Miguel Franco - Actor e Dramaturgo


…de Miguel Lino a Miguel Franco


Miguel Franco 1938



Miguel Carlos Franco nasceu em Leiria a 14 de Abril de 1918.
Infância e adolescência passa-as entre a escola, o trabalho e o “ Terreiro”.
Nos seus contos-memória, sobretudo em “O Estroina” revive-se o ambiente da época:

- “ criançada “ à solta brincando aos circos na imitação da vida.


O Estroina-herói* vem alegrar as ingénuas corridas, as richas, os sonhos das crianças a quem foram negados os colos tão cedo ainda!...


Miguel Lino é o sonhador dos circos. E as garotas, de olhos tímidos: o medo dos rapazes espreita em cada pedra, em cada esquina. Mas ousam partilhar as brincadeiras, as cantigas tão pudicas de então…


E os miúdos educados pelas mães soltam as diabruras, crescendo numa vida
De apostas sucessivas, fazendo-se Homens apenas sobre os seus próprios pés.


Da criança de 1918 sai este homem sempre à espera do dia seguinte.
Do circo e dos teatros de rua passa para o teatro amador, actividade em que se inicia em 1942.
Em 1950 funda o Grupo de Teatro Miguel Leitão de que é o principal dinamizador.
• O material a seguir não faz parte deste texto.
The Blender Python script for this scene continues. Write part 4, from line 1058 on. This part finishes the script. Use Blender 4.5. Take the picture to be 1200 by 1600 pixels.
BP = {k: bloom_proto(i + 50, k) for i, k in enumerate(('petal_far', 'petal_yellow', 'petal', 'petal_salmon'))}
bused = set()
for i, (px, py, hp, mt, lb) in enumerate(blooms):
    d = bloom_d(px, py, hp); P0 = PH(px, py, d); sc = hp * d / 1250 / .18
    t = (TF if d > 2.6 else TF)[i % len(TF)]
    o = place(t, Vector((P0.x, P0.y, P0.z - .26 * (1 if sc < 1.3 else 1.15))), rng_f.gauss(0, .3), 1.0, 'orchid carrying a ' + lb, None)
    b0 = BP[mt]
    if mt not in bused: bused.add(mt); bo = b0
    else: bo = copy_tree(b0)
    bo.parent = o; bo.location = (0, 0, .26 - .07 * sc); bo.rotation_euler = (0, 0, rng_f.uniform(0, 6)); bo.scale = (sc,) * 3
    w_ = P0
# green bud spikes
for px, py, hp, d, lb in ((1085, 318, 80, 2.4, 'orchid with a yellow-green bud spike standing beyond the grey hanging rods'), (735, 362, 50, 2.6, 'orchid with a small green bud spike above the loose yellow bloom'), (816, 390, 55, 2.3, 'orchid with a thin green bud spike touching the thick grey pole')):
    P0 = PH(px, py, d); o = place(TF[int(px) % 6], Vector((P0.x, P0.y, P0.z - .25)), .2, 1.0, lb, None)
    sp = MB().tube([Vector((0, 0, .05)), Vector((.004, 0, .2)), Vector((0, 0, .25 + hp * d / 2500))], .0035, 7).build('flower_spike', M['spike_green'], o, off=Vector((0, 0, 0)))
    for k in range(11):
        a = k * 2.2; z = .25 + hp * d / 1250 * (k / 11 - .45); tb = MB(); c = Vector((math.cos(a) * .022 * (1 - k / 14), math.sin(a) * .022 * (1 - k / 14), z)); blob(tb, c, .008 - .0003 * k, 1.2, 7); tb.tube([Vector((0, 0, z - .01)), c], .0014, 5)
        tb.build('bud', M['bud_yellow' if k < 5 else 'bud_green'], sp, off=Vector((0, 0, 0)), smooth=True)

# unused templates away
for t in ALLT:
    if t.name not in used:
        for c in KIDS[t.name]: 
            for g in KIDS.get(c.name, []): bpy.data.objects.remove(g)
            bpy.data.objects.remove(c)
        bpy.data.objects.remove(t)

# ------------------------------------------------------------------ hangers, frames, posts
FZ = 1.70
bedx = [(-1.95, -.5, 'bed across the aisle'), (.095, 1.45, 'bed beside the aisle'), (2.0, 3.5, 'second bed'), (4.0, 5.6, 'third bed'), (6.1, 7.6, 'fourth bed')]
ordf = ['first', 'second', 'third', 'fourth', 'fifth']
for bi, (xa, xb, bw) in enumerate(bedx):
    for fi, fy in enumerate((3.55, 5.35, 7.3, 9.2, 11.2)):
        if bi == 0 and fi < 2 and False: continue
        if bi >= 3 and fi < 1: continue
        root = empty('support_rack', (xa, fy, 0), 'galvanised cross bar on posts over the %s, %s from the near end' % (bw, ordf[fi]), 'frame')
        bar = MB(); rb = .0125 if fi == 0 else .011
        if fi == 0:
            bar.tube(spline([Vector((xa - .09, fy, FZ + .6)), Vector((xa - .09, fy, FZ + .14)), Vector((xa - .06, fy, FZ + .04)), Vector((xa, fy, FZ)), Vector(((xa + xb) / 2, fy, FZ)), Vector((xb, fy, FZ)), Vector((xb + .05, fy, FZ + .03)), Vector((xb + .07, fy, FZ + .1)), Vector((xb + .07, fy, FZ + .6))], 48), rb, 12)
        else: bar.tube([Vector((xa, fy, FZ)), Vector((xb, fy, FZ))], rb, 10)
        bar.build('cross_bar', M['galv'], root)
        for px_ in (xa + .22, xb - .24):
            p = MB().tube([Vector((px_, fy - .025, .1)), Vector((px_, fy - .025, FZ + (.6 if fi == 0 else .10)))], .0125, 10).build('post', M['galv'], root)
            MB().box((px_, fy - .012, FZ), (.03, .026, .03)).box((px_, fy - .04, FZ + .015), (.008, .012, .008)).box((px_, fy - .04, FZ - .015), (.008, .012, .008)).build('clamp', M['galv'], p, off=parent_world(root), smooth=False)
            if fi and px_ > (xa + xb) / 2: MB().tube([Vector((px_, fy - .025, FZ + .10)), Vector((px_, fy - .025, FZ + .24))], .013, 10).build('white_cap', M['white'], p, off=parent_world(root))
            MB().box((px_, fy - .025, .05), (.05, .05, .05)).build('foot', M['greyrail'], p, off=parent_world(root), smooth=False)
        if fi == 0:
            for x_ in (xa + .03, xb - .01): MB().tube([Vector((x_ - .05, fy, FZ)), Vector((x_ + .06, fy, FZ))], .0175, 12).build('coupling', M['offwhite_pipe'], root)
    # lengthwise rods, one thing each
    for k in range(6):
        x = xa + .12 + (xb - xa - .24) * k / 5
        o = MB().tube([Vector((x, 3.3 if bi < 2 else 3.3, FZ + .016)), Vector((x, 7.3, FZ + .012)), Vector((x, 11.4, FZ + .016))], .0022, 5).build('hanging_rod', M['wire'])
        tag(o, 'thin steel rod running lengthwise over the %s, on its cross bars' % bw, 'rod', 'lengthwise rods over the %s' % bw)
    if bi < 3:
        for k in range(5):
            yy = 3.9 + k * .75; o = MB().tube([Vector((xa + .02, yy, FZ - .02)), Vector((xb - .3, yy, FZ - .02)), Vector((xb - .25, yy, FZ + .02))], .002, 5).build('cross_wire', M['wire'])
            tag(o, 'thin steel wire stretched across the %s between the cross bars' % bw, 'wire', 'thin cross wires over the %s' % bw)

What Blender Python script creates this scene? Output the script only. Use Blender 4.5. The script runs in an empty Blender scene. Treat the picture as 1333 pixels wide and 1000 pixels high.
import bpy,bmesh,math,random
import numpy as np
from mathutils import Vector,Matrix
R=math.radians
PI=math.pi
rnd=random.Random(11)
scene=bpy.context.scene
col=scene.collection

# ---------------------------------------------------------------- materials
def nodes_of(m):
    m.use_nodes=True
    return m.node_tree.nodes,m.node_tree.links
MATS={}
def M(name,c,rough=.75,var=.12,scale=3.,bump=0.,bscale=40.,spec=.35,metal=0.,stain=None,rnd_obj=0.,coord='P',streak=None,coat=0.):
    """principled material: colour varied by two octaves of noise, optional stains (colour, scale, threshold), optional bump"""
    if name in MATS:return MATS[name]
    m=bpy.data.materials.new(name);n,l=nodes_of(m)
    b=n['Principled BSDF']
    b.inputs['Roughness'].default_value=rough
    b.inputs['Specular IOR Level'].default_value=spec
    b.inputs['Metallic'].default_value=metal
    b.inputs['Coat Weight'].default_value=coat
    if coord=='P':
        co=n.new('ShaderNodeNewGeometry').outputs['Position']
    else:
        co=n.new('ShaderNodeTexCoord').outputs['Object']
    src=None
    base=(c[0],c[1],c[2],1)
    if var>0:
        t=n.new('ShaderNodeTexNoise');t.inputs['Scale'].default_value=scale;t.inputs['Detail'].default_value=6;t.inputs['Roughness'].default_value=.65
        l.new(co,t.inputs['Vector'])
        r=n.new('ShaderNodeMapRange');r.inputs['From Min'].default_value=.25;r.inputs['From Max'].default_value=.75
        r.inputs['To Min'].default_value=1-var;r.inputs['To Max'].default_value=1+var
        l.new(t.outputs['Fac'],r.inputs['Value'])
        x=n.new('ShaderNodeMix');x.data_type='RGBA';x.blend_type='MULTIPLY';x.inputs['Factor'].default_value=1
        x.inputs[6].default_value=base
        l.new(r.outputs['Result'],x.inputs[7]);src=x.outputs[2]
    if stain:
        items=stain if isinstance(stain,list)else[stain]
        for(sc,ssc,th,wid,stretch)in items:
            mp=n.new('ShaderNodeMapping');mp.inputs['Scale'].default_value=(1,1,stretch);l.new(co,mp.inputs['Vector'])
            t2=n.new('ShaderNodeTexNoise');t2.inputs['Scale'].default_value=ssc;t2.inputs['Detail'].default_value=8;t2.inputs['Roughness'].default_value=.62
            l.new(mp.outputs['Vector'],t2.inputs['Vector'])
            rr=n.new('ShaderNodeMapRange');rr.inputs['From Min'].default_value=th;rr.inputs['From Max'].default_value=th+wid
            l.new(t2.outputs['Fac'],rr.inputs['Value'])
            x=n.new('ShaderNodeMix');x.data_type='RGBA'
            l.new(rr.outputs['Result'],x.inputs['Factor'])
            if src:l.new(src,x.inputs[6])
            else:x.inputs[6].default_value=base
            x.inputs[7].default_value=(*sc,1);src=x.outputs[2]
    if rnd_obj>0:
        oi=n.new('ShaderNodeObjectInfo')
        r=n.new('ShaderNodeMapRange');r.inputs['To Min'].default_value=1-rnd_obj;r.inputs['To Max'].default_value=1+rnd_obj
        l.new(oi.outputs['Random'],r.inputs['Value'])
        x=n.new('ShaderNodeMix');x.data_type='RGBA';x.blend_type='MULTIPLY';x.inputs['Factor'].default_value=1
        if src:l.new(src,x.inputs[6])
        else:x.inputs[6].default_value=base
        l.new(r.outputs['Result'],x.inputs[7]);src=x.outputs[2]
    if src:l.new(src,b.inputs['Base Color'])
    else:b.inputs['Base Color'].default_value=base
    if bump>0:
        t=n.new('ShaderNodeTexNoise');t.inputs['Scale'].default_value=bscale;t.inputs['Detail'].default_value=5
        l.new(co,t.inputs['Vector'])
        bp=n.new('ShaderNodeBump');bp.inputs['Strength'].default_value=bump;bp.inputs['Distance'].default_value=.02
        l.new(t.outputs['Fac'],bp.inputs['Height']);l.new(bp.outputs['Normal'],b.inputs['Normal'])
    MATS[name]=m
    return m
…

Para a acção deste grupo amador pôde contar com o carinho e colaboração de amigos que a ele se chegaram numa vontade comum de levar teatro a todos os pontos do País.


Depois de Tá-Mar de Alfredo Cortêz e depois de conquistados vários êxitos, Miguel Franco repensa o teatro amador como modo de cultura e faz representar Gil Vicente com a Farsa de Inês Pereira em ambientes adaptados no Castelo de Leiria, Convento de Tomar e Mosteiro de Alcobaça.
È um intento de fazer coabitar os espaços e o teatro históricos.


Nesta linha e em substituição do Grupo de Teatro Miguel Leitão anteriormente extinto (1964) por “provincianas guerrilhas de opinião” Miguel Franco organiza, em conjunto com a Liga dos Amigos do Castelo de Leiria os “Festivais de Arte de Leiria” em 1972.






Falhado o projecto envereda definitivamente pela actividade cinematográfica, acedendo a convites formulados por Cunha Telles ( “O Cerco”) , por Manuel Guimarães (“ O Crime de Aldeia Velha” , Trigo e o Joio”, “Lotação Esgotada”), por António Vitorino de Almeida (“A Culpa”) por Lauro António (“ Manhã Submersa”) por António Macedo (“Domingo à Tarde”), etc.…


Como autor publica em 1964 “O Motim” ( do qual vem a desempenhar o seu último papel em 1986 como “juiz do povo” aquando da homenagem que lhe é prestada por “A Tela” de Carlos Fragateiro)

Mais tarde publica “ A Legenda do Cidadão Miguel Lino” **à qual é atribuído o “Prémio Almeida Garrett” pelo Ateneu Comercial do Porto, “O Capitão de Navios”. Prepara entretanto “Leanor da Fonseca Pimentel”, nunca terminada e recolhe projectos vários…
Em 1987, Jorge Listopad entrevista-o já doente na sua casa em Queluz já afastado da terra onde nasceu, a que tanto deu e que tanto o amargurou…
Morre em 19 de Fevereiro de 1988.



*Miguel Franco,na sua alma de poeta e humanista, presta nesta peça homenagem a uma das figuras da sua infância que povoam o seu imaginário.




** Cecílio Flor

Quando eu era menino, havia o Cecílio Flor.
Toda a cidade, ruas e casas, gentes e coisas, e as ervas esquecidas das valetas, exalavam perfume, quando lá vinha o Cecílio Flor.
Era grande, era enorme para os meus olhos de menino, e eu ficava-me parado e pasmado quando ele atravessava a Praça dos Arcos, numa nuvem de música, e os lojistas, senhores do balcão, saíam e ficavam parados às portas, porque lá vinha o Cecílio Flor a tocar ocarina.
Tinha um som de prata, de flauta e de búzio, a ocarina do Cecílio Flor, e a Praça dos Arcos ficava cheia daquele som, agudo e redondo, quando ele lá vinha, cego e descalço, numa
nuvem de música.
Ele não era realmente Cecílio Flor. Era só Cecílio, mas eu acrescento-lhe a flor, para dar nome àquele som fresco e aveludado.
O rapazio seguia-o e provocava-o, porque ele era cego, e o Cecílio Flor, tão grande e tão forte, chorava num choro rouco e muito fundo, e tão pisado como uma flor amachucada.
No outro dia, lá vinha o Cecílio Flor, e as músicas e os sons longos, finos e graves, soltavam as asas, enquanto ele, cego e descalço, atravessava a Praça dos Arcos a tocar ocarina.